Monday, 27 July 2015

The Other Side - Human Furry Animals

I first saw this documentary when it aired back in 2000, and since at the time, I'd had no internet access, and the infamous CSI episode, as well as the various more salacious and exploitative furry documentaries hadn't aired yet (or if they had, I hadn't seen them), this was the first time I'd ever heard of furries as a subculture. Looking at it now, it's actually very different to the modern-day stereotypes of furry culture: there's no fursuits on display, only at the most face and bodypaint, and ears and tails. Furthermore, rather than simply looking in from a distance, the bulk of the documentary is spent on long, personal interviews with a few furries, and the sexual aspect of the subculture is touched upon, but it's far from the focus.

Instead, furries are shown to be pretty much just like any other subculture outside of the mainstream, just a group of disparate people brought together by a common interest. Though, it is mentioned that there's a higher than average proportion of LGBT members in the community, and we do see a lot more men onscreen than women, too, and also everyone in the documentary is white. I don't know if this was representative of the furry scene as it was in London at that time, if it just happened to be whoever was present when the cameras were, or even if there were people who didn't want to be filmed, though.

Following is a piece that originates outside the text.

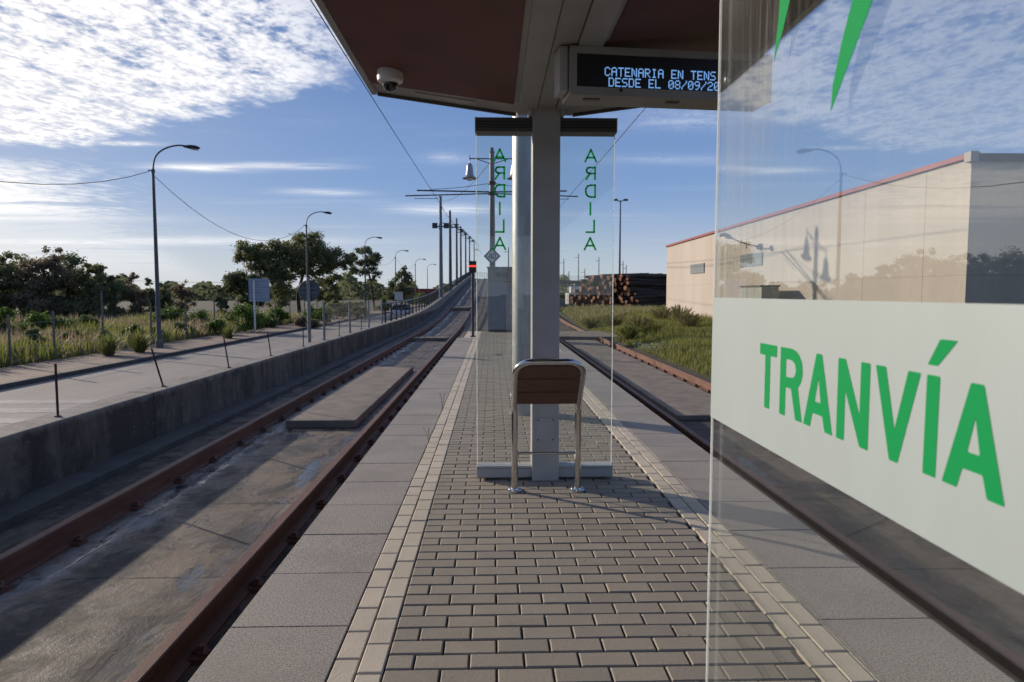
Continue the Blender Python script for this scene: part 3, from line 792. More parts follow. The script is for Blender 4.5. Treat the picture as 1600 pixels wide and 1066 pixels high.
for line, x0, zt in (('CATENARIA EN TENS', .213, 2.742), (' DESDE EL 08/09/20', .196, 2.6815)):
    m = MB()
    for i, chh in enumerate(line+' '):
        if chh == ' ':
            if m.v: m.build('word', M['led'], scr)
            m = MB()
        for rr, row in enumerate(F57[chh].split()):
            for cc_, bit in enumerate(row):
                if bit == '1':
                    x = x0+(i*6+cc_)*pw; z = zt-rr*ph
                    m.box((x,.0105,z-ph*.96), (x+pw*.98,.0119,z), Mr)

# dome camera
dc = thing('dome_camera', (-.668, 4.6, 2.81), 'white dome security camera under the left corner of the maroon canopy', 'security camera')
m = MB(); m.lathe((-.668,4.6,2.765), [(.055,-.002),(.082,.012),(.086,.03),(.084,.075),(.08,.086)], 28); m.build('housing', M['white'], dc, smooth=40)
m = MB(); m.lathe((-.668,4.6,2.77), [(.003,-.058),(.025,-.052),(.042,-.038),(.051,-.018),(.052,0),(.05,.004)], 28); m.build('dome', M['blackglass'], dc, smooth=60)

# ------------------------------------------------------------------ end of platform: cabinet, signal, pole with bell lamps
cb = thing('equipment_cabinet', (.2, 24.5, 0), 'tall grey equipment cabinet with two round vents at the platform end', 'cabinet')
m = MB(); m.box((-.18,24.2,.08), (.72,24.75,1.78)); b0 = m.build('body', M['signback'], cb, bevel=.012)
m = MB(); m.box((-.18,24.2,1.79), (.72,24.75,2.26)); top = m.build('upper_box', M['polegrey'], cb, bevel=.012)
m = MB(); m.box((-.21,24.17,2.262), (.75,24.78,2.30)); m.build('lid', M['polegrey'], cb)
m = MB(); m.box((-.16,24.22,0), (.70,24.73,.08)); m.build('plinth', M['darkmetal'], cb)
for x in (.19,.44): m = MB(); m.lathe((x,24.19,2.02), [(.095,0),(.095,.03)], 20, Matrix.Rotation(R(90),3,'X')); m.build('round_vent', M['signgreen'], top)
m = MB(); m.box((.62,24.192,.6), (.66,24.2,1.2)); m.build('handle', M['frame'], b0)

sg = thing('tram_signal', (-.63, 21.6, 0), 'slim dark signal post showing a red bar at the platform end', 'signal')
m = MB(); m.tube([(-.63,21.6,0),(-.63,21.6,2.02)], .045, 12); m.build('post', M['darkmetal'], sg, smooth=40)
m = MB(); m.box((-.71,21.52,0), (-.55,21.68,.03)); m.build('base_plate', M['darkmetal'], sg)
m = MB(); m.box((-.75,21.52,2.02), (-.51,21.68,2.36)); hd = m.build('signal_head', M['black'], sg, bevel=.02)
m = MB(); m.box((-.735,21.505,2.20), (-.525,21.519,2.245)); m.build('red_bar', M['redlight'], hd)
m = MB(); m.box((-.76,21.42,2.365), (-.50,21.60,2.38)); m.build('visor', M['black'], hd)

PX, PY = -.02, 26.8
def bell_pole(x, y, lab, cat='catenary pole', z0=-.34, full=True):
    t = thing('catenary_pole', (x, y, z0), lab, cat, None)
    m = MB(); m.tube([(x,y,z0),(x,y,2.5),(x,y,6.75)], [.13,.125,.09], 14).lathe((x,y,6.75), [(.10,0),(.11,.06),(.06,.12),(.075,.17),(.05,.22),(.01,.24)], 14)
    m.build('pole', M['polegrey'], t, smooth=40)
    for zc in (5.62, 5.22): m = MB(); m.lathe((x,y,zc), [(.14,-.06),(.15,-.05),(.15,.05),(.14,.06)], 14); m.build('clamp', M['darkmetal'], t)
    m = MB(); m.tube([(x-.86,y,6.55),(x+.86,y,6.55)], .022, 8)
    for s in (-1,1): m.tube([(x,y,6.35),(x+s*.25,y,6.42),(x+s*.6,y,6.54)], .016, 8).tube([(x+s*.86,y,6.68),(x+s*.86,y,6.40)], .02, 8)
    m.build('lamp_arm', M['lampgrey'], t)
    for s in (-1,1):
        m = MB(); m.lathe((x+s*.86,y,5.78), [(.29,0),(.30,.02),(.19,.08),(.15,.16),(.125,.38),(.11,.5),(.085,.56),(.03,.60),(.02,.68)], 20)
        bl_ = m.build('bell_lamp', M['galv'], t, smooth=40)
        m = MB(); m.lathe((x+s*.86,y,5.70), [(.03,0),(.10,.02),(.15,.08)], 16); m.build('bulb_glass', M['white'], bl_, smooth=50)
    if full:
        m = MB()
        for s in (-1,1):
            m.tube([(x,y,5.28),(x+s*2.9,y,5.33)], .028, 8).tube([(x,y,5.22),(x+s*3.35,y,5.12)], .024, 8)
            m.tube([(x,y,5.62),(x+s*1.2,y,5.45),(x+s*2.4,y,5.36)], .010, 6)
            m.tube([(x+s*2.0,y,5.15),(x+s*2.1,y,5.02),(x+s*3.0,y,5.02)], .012, 6)
        m.build('catenary_arm', M['darkmetal'], t)
    return t
bell_pole(PX, PY, 'grey catenary pole carrying two bell shaped lamps behind the equipment cabinet')
sn = thing('speed_sign', (PX, PY-.2, 2.8), 'diamond speed sign reading 40 fixed to the pole above the cabinet', 'sign')
def diamond(r, y0, y1, mat, name, par=sn):
    m = MB(); m.prism([(PX-r,2.8),(PX,2.8-r),(PX+r,2.8),(PX,2.8+r)], 'y', y0, y1); return m.build(name, mat, par)
diamond(.33, PY-.20, PY-.17, M['black'], 'border'); fc = diamond(.25, PY-.206, PY-.201, M['signwhite'], 'face')
m = MB()
for seg in ([(-.11,.02),(-.03,.02)],): pass
def bars(m, pts, t, y):
    for (x0,z0),(x1,z1) in zip(pts[:-1], pts[1:]):
        d = Vector((x1-x0,z1-z0)).normalized(); n_ = Vector((-d.y,d.x))*t/2; e = d*t*.45
        m.prism([(x0-e.x+n_.x,z0-e.y+n_.y),(x1+e.x+n_.x,z1+e.y+n_.y),(x1+e.x-n_.x,z1+e.y-n_.y),(x0-e.x-n_.x,z0-e.y-n_.y)], 'y', y-.002, y); y -= .0003
bars(m, [(PX-.035,2.70),(PX-.035,2.90),(PX-.13,2.76),(PX-.01,2.76)], .03, PY-.2065)
bars(m, [(PX+.03,2.73),(PX+.03,2.87),(PX+.06,2.90),(PX+.09,2.90),(PX+.12,2.87),(PX+.12,2.73),(PX+.09,2.70),(PX+.06,2.70),(PX+.03,2.73)], .03, PY-.2065)
m.build('numerals', M['black'], fc)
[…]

As I've already mentioned, the sexual and fetishistic aspects of the subculture are only touched upon briefly, and with more respect towards the subjects than most later documentaries would afford, but a great deal is made of tactility. The way furry material feels against the skin, the fact that furries do a lot of hugging, scratching, biting and other physical interactions when meeting in person is talked about a fair bit. Sounds pretty nice, to be honest, though I can imagine that some less socially adjusted members of the subculture would probably cause problems by overreaching people's boundaries (this possibility isn't mentioned at all, though. Maybe it hadn't happened at any of this group's meets? I don't know).

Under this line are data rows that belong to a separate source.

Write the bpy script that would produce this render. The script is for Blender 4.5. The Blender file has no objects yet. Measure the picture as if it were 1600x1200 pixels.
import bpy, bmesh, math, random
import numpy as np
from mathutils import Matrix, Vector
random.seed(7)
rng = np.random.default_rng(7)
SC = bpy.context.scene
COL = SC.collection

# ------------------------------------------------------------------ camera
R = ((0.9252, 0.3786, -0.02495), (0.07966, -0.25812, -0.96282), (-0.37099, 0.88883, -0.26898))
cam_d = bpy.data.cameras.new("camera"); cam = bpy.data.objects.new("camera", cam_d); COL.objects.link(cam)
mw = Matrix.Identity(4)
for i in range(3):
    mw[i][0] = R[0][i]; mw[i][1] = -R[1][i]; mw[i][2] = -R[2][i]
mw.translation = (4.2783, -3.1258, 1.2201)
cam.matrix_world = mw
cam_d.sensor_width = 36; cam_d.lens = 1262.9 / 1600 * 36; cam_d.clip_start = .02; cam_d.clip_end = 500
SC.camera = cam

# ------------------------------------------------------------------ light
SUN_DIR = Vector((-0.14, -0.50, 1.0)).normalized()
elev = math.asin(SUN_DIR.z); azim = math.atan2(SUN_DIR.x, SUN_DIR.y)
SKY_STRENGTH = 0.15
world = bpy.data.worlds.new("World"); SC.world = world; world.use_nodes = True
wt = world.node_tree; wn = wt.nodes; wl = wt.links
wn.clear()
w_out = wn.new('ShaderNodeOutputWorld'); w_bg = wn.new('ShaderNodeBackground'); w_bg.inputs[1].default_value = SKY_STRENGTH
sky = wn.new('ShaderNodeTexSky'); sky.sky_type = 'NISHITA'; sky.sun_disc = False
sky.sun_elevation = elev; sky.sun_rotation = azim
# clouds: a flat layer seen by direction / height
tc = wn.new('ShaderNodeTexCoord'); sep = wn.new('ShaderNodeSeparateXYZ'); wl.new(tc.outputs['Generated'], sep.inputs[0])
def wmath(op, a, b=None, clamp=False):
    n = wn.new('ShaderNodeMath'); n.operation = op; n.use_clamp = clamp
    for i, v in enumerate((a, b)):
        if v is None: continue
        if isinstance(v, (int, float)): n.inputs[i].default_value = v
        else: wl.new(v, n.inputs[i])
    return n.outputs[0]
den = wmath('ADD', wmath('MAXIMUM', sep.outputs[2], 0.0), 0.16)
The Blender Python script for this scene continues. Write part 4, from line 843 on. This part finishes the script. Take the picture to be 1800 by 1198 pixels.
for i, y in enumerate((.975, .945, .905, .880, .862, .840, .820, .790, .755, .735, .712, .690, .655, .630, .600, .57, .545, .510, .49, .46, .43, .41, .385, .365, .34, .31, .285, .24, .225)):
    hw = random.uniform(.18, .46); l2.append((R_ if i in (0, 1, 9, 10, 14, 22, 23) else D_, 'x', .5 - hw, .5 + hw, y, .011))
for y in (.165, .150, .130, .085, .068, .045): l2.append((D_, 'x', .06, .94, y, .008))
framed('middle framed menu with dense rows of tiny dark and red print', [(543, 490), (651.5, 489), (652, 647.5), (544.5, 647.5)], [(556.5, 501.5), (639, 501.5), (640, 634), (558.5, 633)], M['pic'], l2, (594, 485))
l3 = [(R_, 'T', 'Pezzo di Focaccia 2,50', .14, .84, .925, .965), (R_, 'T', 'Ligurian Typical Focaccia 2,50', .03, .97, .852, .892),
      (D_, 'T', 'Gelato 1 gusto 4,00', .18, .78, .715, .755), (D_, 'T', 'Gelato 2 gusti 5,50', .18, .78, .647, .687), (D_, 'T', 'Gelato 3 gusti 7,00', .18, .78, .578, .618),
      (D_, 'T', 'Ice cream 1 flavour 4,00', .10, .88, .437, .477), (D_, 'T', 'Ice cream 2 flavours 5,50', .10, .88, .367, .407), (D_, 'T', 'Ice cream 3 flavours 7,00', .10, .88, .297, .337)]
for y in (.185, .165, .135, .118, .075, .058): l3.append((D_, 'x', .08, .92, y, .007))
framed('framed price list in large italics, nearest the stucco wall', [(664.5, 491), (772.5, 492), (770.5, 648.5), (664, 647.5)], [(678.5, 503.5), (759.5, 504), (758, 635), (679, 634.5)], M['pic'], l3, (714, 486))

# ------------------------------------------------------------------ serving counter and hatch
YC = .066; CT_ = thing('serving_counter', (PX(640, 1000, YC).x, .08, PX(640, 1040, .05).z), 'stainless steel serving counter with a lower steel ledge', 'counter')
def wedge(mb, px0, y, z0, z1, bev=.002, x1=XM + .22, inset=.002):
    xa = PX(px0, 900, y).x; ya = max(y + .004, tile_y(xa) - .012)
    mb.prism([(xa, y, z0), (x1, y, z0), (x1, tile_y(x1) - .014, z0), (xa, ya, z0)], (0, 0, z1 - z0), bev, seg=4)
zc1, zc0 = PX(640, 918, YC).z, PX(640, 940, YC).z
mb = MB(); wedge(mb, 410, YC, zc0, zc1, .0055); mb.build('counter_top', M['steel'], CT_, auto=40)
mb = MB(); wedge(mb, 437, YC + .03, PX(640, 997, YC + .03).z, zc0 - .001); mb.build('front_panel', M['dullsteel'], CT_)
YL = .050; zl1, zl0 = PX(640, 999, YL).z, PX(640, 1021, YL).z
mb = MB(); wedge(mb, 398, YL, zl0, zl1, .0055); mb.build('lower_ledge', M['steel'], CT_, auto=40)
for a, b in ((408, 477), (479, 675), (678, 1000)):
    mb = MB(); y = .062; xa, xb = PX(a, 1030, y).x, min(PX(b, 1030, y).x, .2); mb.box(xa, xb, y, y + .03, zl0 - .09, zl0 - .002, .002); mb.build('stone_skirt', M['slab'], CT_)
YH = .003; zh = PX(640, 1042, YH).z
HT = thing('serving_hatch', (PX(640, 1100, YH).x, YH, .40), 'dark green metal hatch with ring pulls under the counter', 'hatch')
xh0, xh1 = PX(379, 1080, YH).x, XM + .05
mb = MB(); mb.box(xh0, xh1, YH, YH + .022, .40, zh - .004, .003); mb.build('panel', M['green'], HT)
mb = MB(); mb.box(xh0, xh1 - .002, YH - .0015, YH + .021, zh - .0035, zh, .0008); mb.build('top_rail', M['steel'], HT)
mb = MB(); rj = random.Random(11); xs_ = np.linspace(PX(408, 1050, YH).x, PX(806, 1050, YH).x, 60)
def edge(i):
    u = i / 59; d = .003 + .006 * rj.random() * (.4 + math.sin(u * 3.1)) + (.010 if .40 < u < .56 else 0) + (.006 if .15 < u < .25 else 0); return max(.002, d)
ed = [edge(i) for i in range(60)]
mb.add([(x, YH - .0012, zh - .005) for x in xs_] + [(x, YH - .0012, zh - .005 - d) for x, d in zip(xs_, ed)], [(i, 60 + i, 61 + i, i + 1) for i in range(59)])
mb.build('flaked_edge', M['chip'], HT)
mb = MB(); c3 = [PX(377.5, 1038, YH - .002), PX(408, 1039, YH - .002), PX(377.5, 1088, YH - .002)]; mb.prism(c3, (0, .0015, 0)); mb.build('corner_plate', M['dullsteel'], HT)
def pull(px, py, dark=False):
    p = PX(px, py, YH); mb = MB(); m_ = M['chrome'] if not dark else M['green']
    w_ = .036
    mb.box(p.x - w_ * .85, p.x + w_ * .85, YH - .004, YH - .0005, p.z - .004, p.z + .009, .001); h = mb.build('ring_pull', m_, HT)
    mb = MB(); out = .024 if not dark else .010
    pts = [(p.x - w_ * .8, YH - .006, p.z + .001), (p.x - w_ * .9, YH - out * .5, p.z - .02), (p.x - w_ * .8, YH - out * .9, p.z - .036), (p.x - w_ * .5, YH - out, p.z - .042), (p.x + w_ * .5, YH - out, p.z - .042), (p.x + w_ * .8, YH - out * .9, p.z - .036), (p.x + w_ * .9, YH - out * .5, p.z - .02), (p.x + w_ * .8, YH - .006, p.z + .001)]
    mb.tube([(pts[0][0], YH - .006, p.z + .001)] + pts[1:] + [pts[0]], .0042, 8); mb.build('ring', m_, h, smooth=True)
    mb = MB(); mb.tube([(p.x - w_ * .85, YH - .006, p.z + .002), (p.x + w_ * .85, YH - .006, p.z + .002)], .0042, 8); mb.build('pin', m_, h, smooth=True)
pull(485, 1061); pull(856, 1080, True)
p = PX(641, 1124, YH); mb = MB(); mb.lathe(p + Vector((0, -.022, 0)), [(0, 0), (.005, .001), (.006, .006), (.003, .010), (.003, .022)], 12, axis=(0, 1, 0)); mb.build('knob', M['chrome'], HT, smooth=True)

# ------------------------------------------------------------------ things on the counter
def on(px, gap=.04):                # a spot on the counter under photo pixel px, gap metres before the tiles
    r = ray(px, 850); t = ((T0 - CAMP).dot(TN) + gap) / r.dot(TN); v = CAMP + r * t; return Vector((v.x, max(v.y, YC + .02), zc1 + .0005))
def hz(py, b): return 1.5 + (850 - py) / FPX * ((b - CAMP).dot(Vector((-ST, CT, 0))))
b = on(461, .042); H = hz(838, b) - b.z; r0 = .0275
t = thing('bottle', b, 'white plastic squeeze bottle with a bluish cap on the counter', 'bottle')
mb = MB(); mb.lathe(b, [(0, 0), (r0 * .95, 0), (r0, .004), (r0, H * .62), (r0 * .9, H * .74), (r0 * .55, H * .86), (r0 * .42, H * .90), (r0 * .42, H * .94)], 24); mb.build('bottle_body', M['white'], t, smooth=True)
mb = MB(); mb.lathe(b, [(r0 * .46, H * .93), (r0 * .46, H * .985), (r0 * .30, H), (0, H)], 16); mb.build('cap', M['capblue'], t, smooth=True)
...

There's also an interview with someone from a sub-subculture of "weres", who believed that he was a wolf in a human's body. I guess in modern internet parlance, this person would be considered Otherkin? This segment made me feel a little uncomfortable, as the interviewee talked a lot about their innermost feelings, and the way they perceive the world through the senses of a wolf, and it all felt a little bit voyueristic. Only a little bit, though, and it doesn't put a damper on what's otherwise a nice little documentary. When I did get internet access the following year, I was surprised to learn how vilified furries were online, it seemed odd to me that people would get so angry about those nice people from the doc i watched.